Most of file formats IDA handles are structured in a linear way, for example EXE or ELF or Java's Class file and so on.
However when it comes to tree-structured file format, I can't come up with a good way to properly handle them.
For example, recently I met a obfuscated PYC file, and the code has an OLLVM-like obfuscation plus some junk bytes, so a strong disassembler like IDA is needed. The PYC file format is in fact some magic byte + python marshal data, which is easy to parse. However, the marshaled data is in tree structure. Here's an example: http://www.beesfun.com/2017/04/01/PyCodeObject%E5%92%8Copcode/
As you can see in the parsed result, the root object is a module
whose consts contain other functions in module, and the function in module can also have sub-functions in their consts.
Also dis
module or pytype
can be used to parse the PYC file
Like Java's compiled file, PYC stores bytecodes and some metadata for each functions, functions call each other with name instead of address, bytecode believe the address starts from 0 in every function. So I studied the source code of module/java in idasdk73, trying to understand how the developers from HexRays cope with the Java class file format.

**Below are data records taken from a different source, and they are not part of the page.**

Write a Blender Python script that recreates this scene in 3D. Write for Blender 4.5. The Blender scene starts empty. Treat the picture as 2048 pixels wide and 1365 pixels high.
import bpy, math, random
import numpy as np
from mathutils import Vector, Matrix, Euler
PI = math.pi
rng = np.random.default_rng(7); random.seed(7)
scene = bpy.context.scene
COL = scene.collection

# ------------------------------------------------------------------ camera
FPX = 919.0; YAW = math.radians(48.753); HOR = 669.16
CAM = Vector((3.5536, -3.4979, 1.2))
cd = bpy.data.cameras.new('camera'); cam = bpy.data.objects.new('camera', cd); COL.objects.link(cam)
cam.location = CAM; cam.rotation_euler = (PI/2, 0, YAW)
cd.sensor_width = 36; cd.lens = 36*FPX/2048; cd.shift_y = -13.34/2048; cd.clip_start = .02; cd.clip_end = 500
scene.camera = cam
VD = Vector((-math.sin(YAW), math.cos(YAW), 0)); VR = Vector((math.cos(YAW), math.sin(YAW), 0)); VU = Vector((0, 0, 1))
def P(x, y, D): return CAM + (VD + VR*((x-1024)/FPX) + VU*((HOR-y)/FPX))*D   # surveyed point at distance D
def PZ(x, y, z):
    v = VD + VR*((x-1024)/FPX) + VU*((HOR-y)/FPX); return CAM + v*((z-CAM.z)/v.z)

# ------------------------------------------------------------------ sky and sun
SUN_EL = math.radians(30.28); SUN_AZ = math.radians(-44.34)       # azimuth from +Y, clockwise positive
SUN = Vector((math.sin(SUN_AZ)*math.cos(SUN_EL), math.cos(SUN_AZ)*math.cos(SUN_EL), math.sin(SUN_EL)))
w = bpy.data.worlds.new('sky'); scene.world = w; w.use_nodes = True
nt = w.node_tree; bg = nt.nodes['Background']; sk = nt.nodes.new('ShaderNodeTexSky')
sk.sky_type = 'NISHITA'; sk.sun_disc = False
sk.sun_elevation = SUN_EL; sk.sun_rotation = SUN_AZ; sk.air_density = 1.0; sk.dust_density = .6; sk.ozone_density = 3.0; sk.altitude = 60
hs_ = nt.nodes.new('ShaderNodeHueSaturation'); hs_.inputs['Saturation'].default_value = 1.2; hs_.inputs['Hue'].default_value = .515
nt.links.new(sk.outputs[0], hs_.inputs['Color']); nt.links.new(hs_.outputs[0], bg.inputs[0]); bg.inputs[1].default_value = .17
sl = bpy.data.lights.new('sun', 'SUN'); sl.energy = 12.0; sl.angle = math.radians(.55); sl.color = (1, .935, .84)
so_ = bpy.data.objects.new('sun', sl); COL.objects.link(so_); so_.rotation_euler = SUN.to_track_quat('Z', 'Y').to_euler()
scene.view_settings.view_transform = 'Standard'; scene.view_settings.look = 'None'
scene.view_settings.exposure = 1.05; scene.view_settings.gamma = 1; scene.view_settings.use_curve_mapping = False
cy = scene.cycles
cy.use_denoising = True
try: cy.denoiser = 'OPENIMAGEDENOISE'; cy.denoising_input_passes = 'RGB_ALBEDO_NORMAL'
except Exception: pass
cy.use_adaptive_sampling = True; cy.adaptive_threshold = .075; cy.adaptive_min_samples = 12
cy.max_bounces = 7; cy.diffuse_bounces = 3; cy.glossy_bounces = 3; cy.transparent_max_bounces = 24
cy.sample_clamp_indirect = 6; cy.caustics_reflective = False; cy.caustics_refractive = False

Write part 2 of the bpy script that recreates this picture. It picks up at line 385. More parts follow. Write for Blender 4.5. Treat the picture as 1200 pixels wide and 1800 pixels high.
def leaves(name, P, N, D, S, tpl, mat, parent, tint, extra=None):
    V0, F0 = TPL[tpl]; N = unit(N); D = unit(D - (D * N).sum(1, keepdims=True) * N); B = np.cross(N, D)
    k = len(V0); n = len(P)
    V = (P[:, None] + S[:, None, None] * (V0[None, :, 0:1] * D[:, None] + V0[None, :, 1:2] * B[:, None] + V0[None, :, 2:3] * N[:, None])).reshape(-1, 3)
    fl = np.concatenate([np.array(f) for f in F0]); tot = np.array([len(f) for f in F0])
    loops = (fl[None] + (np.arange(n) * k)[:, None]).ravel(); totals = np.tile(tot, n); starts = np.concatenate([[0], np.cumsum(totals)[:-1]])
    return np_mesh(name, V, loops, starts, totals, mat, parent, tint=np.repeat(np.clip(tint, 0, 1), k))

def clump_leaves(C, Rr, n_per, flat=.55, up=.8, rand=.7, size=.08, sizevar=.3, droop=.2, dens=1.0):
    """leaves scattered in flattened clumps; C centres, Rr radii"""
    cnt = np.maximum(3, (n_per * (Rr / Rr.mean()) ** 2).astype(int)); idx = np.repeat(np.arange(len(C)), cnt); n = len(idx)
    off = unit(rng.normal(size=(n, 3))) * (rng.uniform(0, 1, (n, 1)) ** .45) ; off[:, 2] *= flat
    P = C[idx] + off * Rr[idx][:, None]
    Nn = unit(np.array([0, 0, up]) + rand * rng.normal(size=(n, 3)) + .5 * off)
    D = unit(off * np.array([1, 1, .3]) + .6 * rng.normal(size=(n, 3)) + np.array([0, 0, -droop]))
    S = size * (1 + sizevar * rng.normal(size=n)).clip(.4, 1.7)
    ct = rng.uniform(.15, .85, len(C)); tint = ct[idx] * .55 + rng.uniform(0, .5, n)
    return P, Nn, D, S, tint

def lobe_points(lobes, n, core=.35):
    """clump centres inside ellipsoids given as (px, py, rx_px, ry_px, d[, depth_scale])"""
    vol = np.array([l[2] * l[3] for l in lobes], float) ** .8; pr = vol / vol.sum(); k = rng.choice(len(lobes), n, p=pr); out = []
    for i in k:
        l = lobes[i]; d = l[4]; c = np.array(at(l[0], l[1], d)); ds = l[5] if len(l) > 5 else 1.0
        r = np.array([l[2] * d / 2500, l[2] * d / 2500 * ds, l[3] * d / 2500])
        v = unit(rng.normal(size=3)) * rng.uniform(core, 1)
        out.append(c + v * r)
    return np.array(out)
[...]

Then I found Java module in IDA are making a separate segment for each method and slot area. Because the python bytecode assume address starts from 0 in every function, and in every function there's a separate const pool which is also indexed from 0, I decided to create a header segment, a code segment and a const segment.
But this same way won't work for a PYC file, as the PYC format is tree-structured (sub-functions are stored in parent const pools), and IDA does not allow overlapped segments. So I can't make the consts area a single segment.
But if I create a segment for each const, there will be tens of thousands of segments if the original py file is big.
Is there a better way to make a loader for the tree-structured format like PYC?